A la caída del sol de cada Domingo de Laetare, el santuario de Nuestra Señora de la Soledad se convierte en el Gólgota para celebrar el auto sacramental que dió origen a la antiquísima hermandad del Santo Entierro de Nuestro Señor Jesucristo y Nuestra Señora de la Soledad en los albores del siglo XVI. El reloj marcaba las ocho de la tarde en un templo repleto de fieles donde aguardaban la procesión fúnebre de entrada que daba comienzo a dicho ceremonial amenizado musicalmente por la orquesta de cámara Santa Cecilia.
Los clérigos se disponían en el presbiterio junto al madero donde pendía la Sagrada Imagen de Cristo esperando para ser descendido ante los ojos del pueblo. Una vez impartida la bendición inicial, se leyó la Pasión de Jesús según San Juan. Tras la lectura del evangelio, Fray Joaquín Pacheco Galán guió la meditación previa al rito del Sermón de las Cinco Llagas y descendimiento de la Cruz.

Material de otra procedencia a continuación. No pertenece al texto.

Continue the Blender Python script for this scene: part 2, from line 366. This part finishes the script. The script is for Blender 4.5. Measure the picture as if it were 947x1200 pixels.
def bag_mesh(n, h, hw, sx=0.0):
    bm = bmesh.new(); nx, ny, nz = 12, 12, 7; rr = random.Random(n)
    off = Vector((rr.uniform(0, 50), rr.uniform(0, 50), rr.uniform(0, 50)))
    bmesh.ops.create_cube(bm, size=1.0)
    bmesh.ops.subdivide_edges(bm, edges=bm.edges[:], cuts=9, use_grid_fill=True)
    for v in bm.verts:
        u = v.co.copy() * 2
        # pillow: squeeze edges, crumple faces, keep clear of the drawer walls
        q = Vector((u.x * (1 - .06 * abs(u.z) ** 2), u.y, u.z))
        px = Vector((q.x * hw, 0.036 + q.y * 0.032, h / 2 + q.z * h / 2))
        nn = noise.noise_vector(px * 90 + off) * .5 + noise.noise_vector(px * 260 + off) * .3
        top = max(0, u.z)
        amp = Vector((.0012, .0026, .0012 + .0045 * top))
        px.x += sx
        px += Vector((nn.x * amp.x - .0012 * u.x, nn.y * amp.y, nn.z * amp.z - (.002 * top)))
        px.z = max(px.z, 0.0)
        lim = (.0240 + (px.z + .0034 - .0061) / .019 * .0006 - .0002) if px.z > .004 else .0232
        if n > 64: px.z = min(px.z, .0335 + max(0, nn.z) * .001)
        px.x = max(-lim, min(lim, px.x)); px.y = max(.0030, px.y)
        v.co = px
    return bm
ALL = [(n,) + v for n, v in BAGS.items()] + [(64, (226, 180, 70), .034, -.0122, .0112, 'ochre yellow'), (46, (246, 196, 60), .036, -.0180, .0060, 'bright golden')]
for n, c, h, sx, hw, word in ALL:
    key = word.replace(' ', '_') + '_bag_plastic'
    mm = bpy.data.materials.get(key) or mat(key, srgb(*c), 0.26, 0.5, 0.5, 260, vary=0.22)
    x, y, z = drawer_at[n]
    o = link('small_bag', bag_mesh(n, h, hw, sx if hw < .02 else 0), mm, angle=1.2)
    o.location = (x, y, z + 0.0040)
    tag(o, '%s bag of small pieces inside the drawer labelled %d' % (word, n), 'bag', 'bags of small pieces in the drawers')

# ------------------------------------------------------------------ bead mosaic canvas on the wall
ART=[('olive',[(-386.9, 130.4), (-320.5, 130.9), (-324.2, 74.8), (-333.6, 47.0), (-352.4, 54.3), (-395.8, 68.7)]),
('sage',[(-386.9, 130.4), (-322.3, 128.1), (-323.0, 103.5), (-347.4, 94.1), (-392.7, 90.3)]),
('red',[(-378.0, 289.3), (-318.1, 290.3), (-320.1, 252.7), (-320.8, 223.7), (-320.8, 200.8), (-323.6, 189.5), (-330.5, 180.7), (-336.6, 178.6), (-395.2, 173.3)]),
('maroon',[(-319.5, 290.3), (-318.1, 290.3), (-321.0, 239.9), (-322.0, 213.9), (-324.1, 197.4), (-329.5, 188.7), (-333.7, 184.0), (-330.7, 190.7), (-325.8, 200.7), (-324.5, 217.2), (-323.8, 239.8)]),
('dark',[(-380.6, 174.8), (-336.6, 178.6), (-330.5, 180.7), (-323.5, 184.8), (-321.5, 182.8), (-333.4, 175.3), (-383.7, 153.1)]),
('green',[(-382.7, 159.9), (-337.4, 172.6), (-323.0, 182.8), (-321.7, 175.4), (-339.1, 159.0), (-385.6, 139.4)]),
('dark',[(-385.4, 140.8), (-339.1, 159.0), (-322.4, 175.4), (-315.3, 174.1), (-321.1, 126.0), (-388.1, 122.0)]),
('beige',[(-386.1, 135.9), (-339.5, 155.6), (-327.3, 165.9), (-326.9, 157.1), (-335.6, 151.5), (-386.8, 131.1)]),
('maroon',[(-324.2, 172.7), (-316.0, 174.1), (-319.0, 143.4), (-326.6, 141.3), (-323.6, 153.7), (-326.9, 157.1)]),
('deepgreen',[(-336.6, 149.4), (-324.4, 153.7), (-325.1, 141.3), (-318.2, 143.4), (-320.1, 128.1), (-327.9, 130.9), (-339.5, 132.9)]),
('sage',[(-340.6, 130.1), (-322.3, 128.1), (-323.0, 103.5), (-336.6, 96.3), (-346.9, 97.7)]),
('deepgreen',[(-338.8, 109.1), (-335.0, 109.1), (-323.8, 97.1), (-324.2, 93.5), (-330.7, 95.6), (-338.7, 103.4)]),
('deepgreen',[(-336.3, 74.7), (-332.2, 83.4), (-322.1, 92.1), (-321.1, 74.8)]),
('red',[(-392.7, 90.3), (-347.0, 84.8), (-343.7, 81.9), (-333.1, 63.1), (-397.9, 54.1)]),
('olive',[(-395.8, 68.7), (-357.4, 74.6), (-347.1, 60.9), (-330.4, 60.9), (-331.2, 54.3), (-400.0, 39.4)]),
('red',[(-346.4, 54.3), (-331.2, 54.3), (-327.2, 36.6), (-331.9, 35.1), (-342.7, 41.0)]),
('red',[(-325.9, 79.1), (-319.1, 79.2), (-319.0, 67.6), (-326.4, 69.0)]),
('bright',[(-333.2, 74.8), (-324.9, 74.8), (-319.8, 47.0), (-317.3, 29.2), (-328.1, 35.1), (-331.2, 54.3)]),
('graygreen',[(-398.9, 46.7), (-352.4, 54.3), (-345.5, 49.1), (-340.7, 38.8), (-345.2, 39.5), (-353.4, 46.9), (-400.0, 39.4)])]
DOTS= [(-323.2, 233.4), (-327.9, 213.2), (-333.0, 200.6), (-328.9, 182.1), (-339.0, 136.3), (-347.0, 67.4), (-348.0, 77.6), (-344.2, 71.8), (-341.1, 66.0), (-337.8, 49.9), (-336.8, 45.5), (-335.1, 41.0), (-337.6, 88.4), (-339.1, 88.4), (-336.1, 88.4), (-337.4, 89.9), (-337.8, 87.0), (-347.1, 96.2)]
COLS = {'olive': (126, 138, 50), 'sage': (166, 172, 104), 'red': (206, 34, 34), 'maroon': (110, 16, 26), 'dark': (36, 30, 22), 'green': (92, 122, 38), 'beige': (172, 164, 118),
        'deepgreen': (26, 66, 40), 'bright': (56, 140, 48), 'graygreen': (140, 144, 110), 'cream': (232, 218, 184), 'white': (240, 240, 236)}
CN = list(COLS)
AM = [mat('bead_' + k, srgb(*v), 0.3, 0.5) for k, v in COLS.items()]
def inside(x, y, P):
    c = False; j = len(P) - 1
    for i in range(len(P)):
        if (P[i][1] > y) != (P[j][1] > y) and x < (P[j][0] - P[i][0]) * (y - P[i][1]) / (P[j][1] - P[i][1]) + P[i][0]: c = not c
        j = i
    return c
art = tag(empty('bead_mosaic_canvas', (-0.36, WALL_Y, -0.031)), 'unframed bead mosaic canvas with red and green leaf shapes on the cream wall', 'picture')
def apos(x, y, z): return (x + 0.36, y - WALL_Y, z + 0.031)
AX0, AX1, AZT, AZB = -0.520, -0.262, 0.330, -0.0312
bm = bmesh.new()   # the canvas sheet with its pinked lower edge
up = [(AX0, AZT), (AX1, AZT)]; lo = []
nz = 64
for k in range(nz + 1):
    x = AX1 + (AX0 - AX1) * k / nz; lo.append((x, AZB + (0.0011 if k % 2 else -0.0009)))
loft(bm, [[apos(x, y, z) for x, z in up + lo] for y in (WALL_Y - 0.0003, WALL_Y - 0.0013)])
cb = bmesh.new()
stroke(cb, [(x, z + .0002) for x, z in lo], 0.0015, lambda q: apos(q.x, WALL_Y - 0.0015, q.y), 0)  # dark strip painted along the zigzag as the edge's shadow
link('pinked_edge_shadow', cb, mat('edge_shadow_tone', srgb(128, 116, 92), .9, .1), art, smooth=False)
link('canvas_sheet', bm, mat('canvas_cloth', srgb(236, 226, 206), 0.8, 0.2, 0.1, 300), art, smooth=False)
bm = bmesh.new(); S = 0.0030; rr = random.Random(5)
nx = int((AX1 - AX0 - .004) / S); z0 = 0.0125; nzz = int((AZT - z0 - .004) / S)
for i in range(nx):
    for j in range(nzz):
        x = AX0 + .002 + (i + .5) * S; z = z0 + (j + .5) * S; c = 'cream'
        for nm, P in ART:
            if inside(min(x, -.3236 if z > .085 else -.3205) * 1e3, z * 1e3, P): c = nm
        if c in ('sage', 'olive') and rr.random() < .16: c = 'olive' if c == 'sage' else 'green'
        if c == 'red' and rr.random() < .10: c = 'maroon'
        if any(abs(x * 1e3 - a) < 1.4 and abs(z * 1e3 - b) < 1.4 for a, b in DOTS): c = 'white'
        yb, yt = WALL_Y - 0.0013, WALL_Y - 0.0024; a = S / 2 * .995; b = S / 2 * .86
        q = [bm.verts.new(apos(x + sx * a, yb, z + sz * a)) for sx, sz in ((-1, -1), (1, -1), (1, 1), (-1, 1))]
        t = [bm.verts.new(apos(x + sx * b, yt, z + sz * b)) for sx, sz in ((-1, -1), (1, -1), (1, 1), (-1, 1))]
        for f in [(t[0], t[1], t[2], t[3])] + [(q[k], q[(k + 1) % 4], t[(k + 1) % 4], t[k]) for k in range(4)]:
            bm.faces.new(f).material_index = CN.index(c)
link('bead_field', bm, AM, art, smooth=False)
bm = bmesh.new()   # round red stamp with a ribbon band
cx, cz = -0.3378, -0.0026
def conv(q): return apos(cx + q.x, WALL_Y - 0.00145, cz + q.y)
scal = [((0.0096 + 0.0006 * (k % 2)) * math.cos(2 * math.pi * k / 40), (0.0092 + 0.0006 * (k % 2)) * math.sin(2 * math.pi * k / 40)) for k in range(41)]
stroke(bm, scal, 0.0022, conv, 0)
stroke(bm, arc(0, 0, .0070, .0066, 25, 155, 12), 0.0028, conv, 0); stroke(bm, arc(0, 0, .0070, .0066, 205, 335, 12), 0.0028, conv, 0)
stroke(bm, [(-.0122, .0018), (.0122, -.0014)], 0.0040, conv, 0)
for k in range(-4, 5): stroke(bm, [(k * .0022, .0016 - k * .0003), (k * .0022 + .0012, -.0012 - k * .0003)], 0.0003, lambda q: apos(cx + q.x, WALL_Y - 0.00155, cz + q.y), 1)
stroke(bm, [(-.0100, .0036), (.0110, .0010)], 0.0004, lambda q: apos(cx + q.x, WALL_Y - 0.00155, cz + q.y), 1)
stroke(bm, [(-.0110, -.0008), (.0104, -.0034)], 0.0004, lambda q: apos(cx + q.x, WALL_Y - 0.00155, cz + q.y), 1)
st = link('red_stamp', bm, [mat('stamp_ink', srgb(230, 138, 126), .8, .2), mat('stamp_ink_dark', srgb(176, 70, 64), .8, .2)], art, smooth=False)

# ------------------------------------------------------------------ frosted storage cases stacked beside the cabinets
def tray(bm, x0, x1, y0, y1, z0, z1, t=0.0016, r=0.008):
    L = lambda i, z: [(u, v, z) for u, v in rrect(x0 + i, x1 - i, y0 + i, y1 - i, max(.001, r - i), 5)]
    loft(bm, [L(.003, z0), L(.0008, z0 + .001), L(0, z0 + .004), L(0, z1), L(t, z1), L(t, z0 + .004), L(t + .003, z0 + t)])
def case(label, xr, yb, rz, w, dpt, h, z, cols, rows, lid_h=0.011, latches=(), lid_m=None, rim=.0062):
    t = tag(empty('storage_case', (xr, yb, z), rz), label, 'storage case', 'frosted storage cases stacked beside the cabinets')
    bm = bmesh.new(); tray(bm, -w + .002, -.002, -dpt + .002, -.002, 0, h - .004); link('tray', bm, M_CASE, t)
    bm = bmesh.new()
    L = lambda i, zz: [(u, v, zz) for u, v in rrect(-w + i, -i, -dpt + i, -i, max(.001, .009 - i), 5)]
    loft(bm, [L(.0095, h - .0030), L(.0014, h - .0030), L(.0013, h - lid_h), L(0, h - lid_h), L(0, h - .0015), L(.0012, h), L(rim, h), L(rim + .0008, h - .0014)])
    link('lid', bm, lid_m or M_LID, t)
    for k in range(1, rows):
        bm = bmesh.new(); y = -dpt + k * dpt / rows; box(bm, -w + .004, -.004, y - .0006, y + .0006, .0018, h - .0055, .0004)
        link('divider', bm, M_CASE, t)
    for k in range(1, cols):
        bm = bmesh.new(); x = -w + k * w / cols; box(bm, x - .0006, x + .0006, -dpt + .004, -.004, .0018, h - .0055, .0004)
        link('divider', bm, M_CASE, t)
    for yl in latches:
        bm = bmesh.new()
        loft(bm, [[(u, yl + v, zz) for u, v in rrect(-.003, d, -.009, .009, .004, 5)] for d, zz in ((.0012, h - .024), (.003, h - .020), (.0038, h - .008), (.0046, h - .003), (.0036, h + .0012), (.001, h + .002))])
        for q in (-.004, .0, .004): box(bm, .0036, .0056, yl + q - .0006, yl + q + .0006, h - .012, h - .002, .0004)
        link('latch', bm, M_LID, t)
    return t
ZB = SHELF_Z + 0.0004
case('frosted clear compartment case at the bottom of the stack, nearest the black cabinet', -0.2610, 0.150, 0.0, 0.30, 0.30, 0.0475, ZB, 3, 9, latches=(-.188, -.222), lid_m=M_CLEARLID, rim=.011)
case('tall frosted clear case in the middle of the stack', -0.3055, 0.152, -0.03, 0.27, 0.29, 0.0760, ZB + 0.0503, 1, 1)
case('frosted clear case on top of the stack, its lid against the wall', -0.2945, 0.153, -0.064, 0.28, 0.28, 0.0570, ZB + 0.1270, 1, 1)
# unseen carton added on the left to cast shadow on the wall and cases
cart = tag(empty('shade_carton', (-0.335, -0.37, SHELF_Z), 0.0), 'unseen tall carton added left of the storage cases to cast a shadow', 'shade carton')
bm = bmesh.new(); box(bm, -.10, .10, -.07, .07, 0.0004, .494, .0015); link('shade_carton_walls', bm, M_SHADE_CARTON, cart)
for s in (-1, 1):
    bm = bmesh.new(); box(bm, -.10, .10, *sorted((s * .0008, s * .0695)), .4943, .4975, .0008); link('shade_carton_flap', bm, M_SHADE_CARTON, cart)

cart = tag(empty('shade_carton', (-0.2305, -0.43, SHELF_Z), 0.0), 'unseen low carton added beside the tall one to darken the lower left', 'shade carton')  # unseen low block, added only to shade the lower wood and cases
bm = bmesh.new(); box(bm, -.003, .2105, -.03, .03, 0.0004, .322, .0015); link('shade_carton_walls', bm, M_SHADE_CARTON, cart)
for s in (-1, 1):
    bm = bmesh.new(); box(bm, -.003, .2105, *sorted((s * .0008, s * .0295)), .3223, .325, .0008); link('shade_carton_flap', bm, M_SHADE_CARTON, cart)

Dispuestos, de nuevo, los clérigos alrededor del Señor crucificado, procedieron a relatar los diálogos de los personajes que protagonizaban la escena, la Virgen María, San Juan Evangelista y Santa María Magdalena. Los Santos varones ascendían por las escaleras dispuestas para acceder al madero. Con el sermón y rezo de las Cinco Llagas, la imagen del Señor descendía de la Cruz ante la mirada atónita de todo el pueblo y foráneos allí congregados. Una vez presentado el bendito cuerpo a la Santísima Virgen, se procedió a ungir el santo cuerpo.
Finalizado el rito, la portentosa cruz rocalla acompañada por dos faroles abría la procesión claustral fúnebre que se disponía a recorrer la nave del santuario acompañando al Santísimo Cristo Yacente los cantos del miserere que entonaba el clero tras las andas. Llegados al Santo Sepulcro, el Señor fue trasladado a la urna solemnemente. La última mirada atónita fue para la Madre Dolorosa, Nuestra Señora de la Soledad, a la cual se la veneró con el canto de la Salve y el himno a la Virgen.